╭─ Information supplied

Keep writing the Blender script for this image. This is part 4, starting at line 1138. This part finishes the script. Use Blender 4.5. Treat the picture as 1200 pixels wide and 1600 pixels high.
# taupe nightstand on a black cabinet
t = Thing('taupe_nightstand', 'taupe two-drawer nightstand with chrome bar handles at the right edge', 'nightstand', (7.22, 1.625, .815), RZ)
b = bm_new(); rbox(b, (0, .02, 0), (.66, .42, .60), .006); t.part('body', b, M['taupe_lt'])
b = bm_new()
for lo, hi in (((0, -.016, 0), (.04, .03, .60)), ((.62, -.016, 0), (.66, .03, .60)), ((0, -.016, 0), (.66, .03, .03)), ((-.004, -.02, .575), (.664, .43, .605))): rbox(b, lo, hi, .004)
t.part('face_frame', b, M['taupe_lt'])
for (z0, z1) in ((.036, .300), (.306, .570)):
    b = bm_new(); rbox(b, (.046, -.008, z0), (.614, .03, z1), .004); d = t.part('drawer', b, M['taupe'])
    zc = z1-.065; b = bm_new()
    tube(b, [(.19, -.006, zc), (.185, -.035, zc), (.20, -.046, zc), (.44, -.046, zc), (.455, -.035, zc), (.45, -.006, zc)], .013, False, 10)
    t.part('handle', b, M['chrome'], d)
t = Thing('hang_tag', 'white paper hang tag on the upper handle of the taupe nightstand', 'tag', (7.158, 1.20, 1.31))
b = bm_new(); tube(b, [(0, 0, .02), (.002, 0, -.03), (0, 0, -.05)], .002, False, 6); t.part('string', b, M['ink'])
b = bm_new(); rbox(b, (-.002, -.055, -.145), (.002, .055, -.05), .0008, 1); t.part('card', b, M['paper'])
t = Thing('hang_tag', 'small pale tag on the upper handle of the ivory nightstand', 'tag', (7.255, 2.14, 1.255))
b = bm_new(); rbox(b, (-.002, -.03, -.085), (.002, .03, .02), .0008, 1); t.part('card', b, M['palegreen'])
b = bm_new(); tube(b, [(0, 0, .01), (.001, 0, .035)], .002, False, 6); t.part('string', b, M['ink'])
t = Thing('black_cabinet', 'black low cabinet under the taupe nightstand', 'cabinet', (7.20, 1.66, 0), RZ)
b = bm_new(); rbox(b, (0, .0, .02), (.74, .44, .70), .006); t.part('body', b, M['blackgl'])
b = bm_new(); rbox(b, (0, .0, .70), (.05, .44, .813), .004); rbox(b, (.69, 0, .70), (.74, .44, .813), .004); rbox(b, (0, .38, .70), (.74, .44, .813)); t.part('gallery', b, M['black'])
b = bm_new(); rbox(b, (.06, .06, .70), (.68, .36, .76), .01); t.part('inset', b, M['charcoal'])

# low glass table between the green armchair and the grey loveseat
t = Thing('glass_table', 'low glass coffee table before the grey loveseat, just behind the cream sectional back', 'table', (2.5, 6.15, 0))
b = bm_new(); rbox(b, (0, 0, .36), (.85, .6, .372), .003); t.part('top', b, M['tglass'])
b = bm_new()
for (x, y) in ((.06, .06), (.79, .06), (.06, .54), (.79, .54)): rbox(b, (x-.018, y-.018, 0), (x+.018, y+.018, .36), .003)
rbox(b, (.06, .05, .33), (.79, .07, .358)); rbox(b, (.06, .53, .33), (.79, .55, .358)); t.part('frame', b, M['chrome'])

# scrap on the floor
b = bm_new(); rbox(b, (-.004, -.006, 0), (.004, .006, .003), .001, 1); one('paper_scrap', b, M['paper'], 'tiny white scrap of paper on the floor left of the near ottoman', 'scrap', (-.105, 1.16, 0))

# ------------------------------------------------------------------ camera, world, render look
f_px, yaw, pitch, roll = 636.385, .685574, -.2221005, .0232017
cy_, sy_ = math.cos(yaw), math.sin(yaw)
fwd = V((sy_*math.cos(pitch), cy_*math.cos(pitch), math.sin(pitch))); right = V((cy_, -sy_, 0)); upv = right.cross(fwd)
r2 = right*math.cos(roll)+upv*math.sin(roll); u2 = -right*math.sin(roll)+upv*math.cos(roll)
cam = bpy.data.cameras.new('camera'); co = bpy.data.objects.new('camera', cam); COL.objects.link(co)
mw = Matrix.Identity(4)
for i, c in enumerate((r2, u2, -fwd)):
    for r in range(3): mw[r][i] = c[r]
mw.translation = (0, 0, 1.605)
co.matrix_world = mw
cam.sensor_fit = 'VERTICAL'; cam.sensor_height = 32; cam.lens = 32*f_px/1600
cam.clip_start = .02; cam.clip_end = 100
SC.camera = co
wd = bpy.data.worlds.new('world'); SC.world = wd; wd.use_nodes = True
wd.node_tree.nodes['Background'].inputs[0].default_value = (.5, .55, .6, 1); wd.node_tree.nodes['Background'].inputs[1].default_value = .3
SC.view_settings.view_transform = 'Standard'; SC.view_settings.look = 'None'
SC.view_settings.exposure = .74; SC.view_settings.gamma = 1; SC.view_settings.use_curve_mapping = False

╰─

• **What you have to do**: Return the listing above in full, character for character.

• **Answer**:
Keep writing the Blender script for this image. This is part 4, starting at line 1138. This part finishes the script. Use Blender 4.5. Treat the picture as 1200 pixels wide and 1600 pixels high.
# taupe nightstand on a black cabinet
t = Thing('taupe_nightstand', 'taupe two-drawer nightstand with chrome bar handles at the right edge', 'nightstand', (7.22, 1.625, .815), RZ)
b = bm_new(); rbox(b, (0, .02, 0), (.66, .42, .60), .006); t.part('body', b, M['taupe_lt'])
b = bm_new()
for lo, hi in (((0, -.016, 0), (.04, .03, .60)), ((.62, -.016, 0), (.66, .03, .60)), ((0, -.016, 0), (.66, .03, .03)), ((-.004, -.02, .575), (.664, .43, .605))): rbox(b, lo, hi, .004)
t.part('face_frame', b, M['taupe_lt'])
for (z0, z1) in ((.036, .300), (.306, .570)):
    b = bm_new(); rbox(b, (.046, -.008, z0), (.614, .03, z1), .004); d = t.part('drawer', b, M['taupe'])
    zc = z1-.065; b = bm_new()
    tube(b, [(.19, -.006, zc), (.185, -.035, zc), (.20, -.046, zc), (.44, -.046, zc), (.455, -.035, zc), (.45, -.006, zc)], .013, False, 10)
    t.part('handle', b, M['chrome'], d)
t = Thing('hang_tag', 'white paper hang tag on the upper handle of the taupe nightstand', 'tag', (7.158, 1.20, 1.31))
b = bm_new(); tube(b, [(0, 0, .02), (.002, 0, -.03), (0, 0, -.05)], .002, False, 6); t.part('string', b, M['ink'])
b = bm_new(); rbox(b, (-.002, -.055, -.145), (.002, .055, -.05), .0008, 1); t.part('card', b, M['paper'])
t = Thing('hang_tag', 'small pale tag on the upper handle of the ivory nightstand', 'tag', (7.255, 2.14, 1.255))
b = bm_new(); rbox(b, (-.002, -.03, -.085), (.002, .03, .02), .0008, 1); t.part('card', b, M['palegreen'])
b = bm_new(); tube(b, [(0, 0, .01), (.001, 0, .035)], .002, False, 6); t.part('string', b, M['ink'])
t = Thing('black_cabinet', 'black low cabinet under the taupe nightstand', 'cabinet', (7.20, 1.66, 0), RZ)
b = bm_new(); rbox(b, (0, .0, .02), (.74, .44, .70), .006); t.part('body', b, M['blackgl'])
b = bm_new(); rbox(b, (0, .0, .70), (.05, .44, .813), .004); rbox(b, (.69, 0, .70), (.74, .44, .813), .004); rbox(b, (0, .38, .70), (.74, .44, .813)); t.part('gallery', b, M['black'])
b = bm_new(); rbox(b, (.06, .06, .70), (.68, .36, .76), .01); t.part('inset', b, M['charcoal'])

# low glass table between the green armchair and the grey loveseat
t = Thing('glass_table', 'low glass coffee table before the grey loveseat, just behind the cream sectional back', 'table', (2.5, 6.15, 0))
b = bm_new(); rbox(b, (0, 0, .36), (.85, .6, .372), .003); t.part('top', b, M['tglass'])
b = bm_new()
for (x, y) in ((.06, .06), (.79, .06), (.06, .54), (.79, .54)): rbox(b, (x-.018, y-.018, 0), (x+.018, y+.018, .36), .003)
rbox(b, (.06, .05, .33), (.79, .07, .358)); rbox(b, (.06, .53, .33), (.79, .55, .358)); t.part('frame', b, M['chrome'])

# scrap on the floor
b = bm_new(); rbox(b, (-.004, -.006, 0), (.004, .006, .003), .001, 1); one('paper_scrap', b, M['paper'], 'tiny white scrap of paper on the floor left of the near ottoman', 'scrap', (-.105, 1.16, 0))

# ------------------------------------------------------------------ camera, world, render look
f_px, yaw, pitch, roll = 636.385, .685574, -.2221005, .0232017
cy_, sy_ = math.cos(yaw), math.sin(yaw)
fwd = V((sy_*math.cos(pitch), cy_*math.cos(pitch), math.sin(pitch))); right = V((cy_, -sy_, 0)); upv = right.cross(fwd)
r2 = right*math.cos(roll)+upv*math.sin(roll); u2 = -right*math.sin(roll)+upv*math.cos(roll)
cam = bpy.data.cameras.new('camera'); co = bpy.data.objects.new('camera', cam); COL.objects.link(co)
mw = Matrix.Identity(4)
for i, c in enumerate((r2, u2, -fwd)):
    for r in range(3): mw[r][i] = c[r]
mw.translation = (0, 0, 1.605)
co.matrix_world = mw
cam.sensor_fit = 'VERTICAL'; cam.sensor_height = 32; cam.lens = 32*f_px/1600
cam.clip_start = .02; cam.clip_end = 100
SC.camera = co
wd = bpy.data.worlds.new('world'); SC.world = wd; wd.use_nodes = True
wd.node_tree.nodes['Background'].inputs[0].default_value = (.5, .55, .6, 1); wd.node_tree.nodes['Background'].inputs[1].default_value = .3
SC.view_settings.view_transform = 'Standard'; SC.view_settings.look = 'None'
SC.view_settings.exposure = .74; SC.view_settings.gamma = 1; SC.view_settings.use_curve_mapping = False